補足:コンペティションの応募要項に俳優についての賞の記載はなく、カタログにも「最優秀長編部門賞(最優秀映画賞)」と「観客賞」についての記述しかなかった。なお、本作でウー・カンレンは台湾の俳優であるが、このマレーシア映画では全編マレー語の手話を用いて演技をしている。
審査員賞①:『アバンとアディ』
受賞コメント(ジン・オング監督):このような席に3回連続で登壇するとは夢にも思いませんでした。まずは本当にありがとうございます。この賞は、映画に関わったすべてのクルーにとって、とても励みになる、サプライズな賞であると思います。この作品を手掛けてかれこれ3年が経ちますが、いろいろな地域でそれぞれに励ましの言葉をいただいています。
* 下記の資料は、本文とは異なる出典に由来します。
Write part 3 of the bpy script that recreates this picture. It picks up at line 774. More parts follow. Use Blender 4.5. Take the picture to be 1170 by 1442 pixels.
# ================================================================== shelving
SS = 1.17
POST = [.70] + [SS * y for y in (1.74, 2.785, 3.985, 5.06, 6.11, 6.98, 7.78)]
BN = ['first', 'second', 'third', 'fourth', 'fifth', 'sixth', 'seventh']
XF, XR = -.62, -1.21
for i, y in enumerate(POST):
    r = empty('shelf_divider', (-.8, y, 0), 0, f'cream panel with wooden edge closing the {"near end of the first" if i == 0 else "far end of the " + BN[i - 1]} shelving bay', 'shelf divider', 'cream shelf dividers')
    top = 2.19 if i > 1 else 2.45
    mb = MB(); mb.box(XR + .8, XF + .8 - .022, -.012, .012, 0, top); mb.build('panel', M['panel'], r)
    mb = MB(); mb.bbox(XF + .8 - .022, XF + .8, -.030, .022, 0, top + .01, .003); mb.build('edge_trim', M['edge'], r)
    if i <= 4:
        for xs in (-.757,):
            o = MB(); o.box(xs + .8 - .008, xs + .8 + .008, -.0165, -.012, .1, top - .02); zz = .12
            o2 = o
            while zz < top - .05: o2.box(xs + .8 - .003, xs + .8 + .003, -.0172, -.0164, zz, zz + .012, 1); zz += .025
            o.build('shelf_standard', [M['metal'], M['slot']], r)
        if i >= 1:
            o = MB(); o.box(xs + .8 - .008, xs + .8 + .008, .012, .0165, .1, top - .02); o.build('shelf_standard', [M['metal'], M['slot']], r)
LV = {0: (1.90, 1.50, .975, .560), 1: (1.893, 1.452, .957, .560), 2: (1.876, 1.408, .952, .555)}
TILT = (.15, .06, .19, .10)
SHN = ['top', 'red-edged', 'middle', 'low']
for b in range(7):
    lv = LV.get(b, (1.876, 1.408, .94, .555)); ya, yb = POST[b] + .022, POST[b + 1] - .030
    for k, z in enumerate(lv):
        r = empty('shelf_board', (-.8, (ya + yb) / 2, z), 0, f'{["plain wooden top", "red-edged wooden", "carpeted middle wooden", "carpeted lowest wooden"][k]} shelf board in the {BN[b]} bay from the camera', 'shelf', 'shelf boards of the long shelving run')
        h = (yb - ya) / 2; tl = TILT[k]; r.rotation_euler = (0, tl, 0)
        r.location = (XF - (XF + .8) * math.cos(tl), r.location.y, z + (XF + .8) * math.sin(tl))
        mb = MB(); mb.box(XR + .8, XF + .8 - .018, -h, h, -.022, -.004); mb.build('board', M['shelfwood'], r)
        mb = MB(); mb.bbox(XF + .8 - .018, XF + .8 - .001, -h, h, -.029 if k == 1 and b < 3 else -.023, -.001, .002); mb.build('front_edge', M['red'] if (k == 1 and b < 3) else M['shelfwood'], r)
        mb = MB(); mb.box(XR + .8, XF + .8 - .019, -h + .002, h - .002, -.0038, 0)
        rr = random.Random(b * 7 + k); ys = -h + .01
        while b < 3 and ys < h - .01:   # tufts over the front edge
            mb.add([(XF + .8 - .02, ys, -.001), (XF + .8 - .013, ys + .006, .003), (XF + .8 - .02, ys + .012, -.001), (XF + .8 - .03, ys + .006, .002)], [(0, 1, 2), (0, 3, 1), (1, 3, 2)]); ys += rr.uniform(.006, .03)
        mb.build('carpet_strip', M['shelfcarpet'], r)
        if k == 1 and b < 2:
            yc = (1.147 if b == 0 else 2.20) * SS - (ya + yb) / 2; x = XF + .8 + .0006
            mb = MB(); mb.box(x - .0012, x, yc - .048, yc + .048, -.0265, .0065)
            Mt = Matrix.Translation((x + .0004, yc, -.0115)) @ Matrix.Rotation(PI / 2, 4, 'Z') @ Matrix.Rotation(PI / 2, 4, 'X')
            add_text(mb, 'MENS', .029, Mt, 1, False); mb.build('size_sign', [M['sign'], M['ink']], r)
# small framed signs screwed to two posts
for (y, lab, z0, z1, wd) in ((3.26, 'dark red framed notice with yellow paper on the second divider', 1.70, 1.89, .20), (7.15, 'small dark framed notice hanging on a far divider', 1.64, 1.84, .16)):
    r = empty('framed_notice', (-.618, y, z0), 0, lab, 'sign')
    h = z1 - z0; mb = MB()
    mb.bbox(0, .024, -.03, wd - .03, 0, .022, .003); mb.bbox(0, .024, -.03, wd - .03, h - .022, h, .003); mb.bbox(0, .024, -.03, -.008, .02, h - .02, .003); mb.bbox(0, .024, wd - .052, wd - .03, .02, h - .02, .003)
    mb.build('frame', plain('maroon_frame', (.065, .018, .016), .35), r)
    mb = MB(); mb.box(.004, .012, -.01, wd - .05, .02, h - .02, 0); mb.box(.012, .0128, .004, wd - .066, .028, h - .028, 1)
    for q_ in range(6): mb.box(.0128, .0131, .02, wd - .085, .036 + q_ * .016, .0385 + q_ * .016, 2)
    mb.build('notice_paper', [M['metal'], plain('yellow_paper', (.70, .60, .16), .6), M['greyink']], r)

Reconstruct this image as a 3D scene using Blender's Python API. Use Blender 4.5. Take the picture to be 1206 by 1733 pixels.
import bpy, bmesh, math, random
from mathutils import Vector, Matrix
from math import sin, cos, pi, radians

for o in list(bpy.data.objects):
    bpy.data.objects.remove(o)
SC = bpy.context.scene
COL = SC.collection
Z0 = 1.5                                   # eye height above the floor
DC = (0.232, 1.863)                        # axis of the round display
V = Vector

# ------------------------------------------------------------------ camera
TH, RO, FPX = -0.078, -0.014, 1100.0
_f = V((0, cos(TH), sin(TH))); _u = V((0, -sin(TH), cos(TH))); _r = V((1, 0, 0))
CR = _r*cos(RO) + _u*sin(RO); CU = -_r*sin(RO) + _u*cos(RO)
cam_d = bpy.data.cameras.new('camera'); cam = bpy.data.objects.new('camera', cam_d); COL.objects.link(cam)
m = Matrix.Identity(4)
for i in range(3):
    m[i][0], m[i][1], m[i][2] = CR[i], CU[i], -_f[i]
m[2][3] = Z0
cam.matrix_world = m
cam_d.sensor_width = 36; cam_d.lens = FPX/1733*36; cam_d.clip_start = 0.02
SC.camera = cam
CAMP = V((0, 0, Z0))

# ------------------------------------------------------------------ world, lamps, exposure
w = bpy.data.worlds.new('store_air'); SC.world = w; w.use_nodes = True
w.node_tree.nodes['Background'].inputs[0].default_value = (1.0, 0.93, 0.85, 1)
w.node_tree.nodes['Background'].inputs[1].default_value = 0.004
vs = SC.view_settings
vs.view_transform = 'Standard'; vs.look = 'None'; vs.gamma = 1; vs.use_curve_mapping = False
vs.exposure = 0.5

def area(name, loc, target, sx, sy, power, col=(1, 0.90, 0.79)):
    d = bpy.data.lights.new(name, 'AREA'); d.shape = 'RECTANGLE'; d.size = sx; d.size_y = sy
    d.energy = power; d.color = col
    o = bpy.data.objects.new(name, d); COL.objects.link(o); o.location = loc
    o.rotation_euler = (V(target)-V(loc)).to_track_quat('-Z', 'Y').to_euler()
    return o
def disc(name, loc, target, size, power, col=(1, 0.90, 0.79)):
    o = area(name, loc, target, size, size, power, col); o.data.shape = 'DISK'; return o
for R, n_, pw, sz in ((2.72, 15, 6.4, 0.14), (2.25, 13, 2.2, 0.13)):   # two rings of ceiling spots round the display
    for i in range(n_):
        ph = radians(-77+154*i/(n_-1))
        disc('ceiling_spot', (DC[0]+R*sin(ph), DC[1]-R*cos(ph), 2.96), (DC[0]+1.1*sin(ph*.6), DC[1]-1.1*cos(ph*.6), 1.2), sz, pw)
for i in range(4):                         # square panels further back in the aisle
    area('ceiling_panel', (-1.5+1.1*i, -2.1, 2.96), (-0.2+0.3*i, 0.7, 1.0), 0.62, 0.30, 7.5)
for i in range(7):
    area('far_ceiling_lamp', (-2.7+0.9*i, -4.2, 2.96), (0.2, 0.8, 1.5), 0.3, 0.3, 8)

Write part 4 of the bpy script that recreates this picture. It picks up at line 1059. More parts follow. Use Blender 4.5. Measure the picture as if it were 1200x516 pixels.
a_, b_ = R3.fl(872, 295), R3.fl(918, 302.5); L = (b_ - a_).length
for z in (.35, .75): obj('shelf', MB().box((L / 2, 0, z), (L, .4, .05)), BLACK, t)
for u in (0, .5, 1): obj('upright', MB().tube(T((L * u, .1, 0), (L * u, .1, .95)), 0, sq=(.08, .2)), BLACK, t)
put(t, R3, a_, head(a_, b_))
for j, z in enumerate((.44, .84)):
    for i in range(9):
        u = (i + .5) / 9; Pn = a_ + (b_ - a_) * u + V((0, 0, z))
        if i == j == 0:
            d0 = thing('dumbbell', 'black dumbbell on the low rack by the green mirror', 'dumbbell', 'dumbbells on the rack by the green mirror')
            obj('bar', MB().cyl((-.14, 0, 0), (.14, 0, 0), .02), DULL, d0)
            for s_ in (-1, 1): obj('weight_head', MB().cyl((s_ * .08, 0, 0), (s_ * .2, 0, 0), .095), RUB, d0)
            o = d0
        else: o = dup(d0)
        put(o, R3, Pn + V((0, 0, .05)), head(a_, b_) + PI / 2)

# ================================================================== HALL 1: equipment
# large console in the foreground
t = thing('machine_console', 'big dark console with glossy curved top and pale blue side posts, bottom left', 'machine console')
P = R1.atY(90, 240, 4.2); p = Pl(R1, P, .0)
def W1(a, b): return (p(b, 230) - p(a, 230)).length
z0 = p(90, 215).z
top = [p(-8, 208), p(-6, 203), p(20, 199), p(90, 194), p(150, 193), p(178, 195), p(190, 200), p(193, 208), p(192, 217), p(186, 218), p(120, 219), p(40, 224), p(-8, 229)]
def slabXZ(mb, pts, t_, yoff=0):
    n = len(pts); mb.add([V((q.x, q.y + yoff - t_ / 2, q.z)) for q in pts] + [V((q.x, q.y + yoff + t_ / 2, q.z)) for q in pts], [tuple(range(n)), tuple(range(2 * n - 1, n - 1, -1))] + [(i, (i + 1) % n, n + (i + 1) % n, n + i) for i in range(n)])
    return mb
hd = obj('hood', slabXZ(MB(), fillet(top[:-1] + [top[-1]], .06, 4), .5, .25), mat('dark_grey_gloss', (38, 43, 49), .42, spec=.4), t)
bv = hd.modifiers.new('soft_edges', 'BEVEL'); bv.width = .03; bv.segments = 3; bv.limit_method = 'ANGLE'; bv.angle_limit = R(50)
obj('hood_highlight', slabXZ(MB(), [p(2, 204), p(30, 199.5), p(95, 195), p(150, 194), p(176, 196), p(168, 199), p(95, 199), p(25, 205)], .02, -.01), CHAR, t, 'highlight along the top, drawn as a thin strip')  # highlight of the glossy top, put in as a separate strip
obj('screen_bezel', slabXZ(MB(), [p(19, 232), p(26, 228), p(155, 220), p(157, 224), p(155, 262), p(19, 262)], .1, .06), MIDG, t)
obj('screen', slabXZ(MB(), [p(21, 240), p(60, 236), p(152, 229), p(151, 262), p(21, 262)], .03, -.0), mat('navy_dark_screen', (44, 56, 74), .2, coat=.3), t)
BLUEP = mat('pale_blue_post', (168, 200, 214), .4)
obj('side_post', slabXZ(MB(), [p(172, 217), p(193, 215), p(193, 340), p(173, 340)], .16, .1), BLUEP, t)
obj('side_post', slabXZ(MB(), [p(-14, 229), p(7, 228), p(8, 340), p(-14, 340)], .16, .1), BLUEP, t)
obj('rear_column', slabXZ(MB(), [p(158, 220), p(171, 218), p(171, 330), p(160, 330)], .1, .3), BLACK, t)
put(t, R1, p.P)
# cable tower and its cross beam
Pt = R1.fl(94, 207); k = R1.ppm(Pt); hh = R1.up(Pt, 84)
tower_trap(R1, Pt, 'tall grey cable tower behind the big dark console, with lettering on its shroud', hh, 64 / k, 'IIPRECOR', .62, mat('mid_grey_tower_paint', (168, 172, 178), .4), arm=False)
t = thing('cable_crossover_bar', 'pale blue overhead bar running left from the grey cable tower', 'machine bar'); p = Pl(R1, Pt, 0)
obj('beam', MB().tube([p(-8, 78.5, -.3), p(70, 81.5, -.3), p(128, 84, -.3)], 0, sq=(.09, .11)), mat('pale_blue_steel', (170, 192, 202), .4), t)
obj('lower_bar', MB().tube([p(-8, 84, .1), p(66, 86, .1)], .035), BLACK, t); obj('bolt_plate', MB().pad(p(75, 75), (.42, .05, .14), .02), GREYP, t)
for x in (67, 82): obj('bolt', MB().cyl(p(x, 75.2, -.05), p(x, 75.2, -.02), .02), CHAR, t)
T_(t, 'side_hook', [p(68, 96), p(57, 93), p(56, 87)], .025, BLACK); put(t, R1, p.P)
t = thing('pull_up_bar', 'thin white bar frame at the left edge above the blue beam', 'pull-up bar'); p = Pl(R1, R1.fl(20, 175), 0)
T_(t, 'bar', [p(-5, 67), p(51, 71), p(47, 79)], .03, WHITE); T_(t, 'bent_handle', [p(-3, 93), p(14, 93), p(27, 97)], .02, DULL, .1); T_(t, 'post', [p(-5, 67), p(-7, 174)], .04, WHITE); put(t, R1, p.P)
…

本当に感謝申し上げます。
審査員賞②:『クジラと英雄』
One with the Whole(監督:ジム・ウィケンズ監督&ピート・チェルコウスキー)
受賞コメント(ジム・ウィケンズ監督よりビデオメッセージで):本当に嬉しく思っています。この映画を撮らせてくれたアラスカの先住民族の皆さんに心より感謝を伝えたいと思います。彼らがいなければこの映画は成り立ちませんし、彼らがこの映画を撮らせて世界に届けることを許してくれました。いま世界では、人々はなかなか感謝し合わずお互いに意見を聞かないということがあると思います。しかし、映画というコミュニケーションツールを通じて、それは人々が再び話をするきっかけとなって魔法のように人々をまたくっつけるように感じています。
【インダストリー部門】
Doc Edge賞:「Magnetic Letters」デミ―・ダンフグラ監督
最優秀企画賞:「沼影市民プール」
太田信吾監督、竹中香子プロデューサー
映画祭期間中は、映画祭主催イベントのほか近隣会場での共催企画も開催されました。なかでも「沖縄映画製作者たち、大いに語る」と題したトークショーは会場に入りきれないほどの映画ファンや県外からの業界関係者が集結。映画祭アンバサダーの俳優・尚玄氏のほか、沖縄を拠点に作品を撮る岸本司監督、平一紘監督、東盛あいか監督が一堂に会し、沖縄で映画を撮るに際してのメリット・デメリット、沖縄をテーマにした作品作りについて、沖縄に映画文化を根付かせることの重要性などについて予定時間を超えて語り合いました。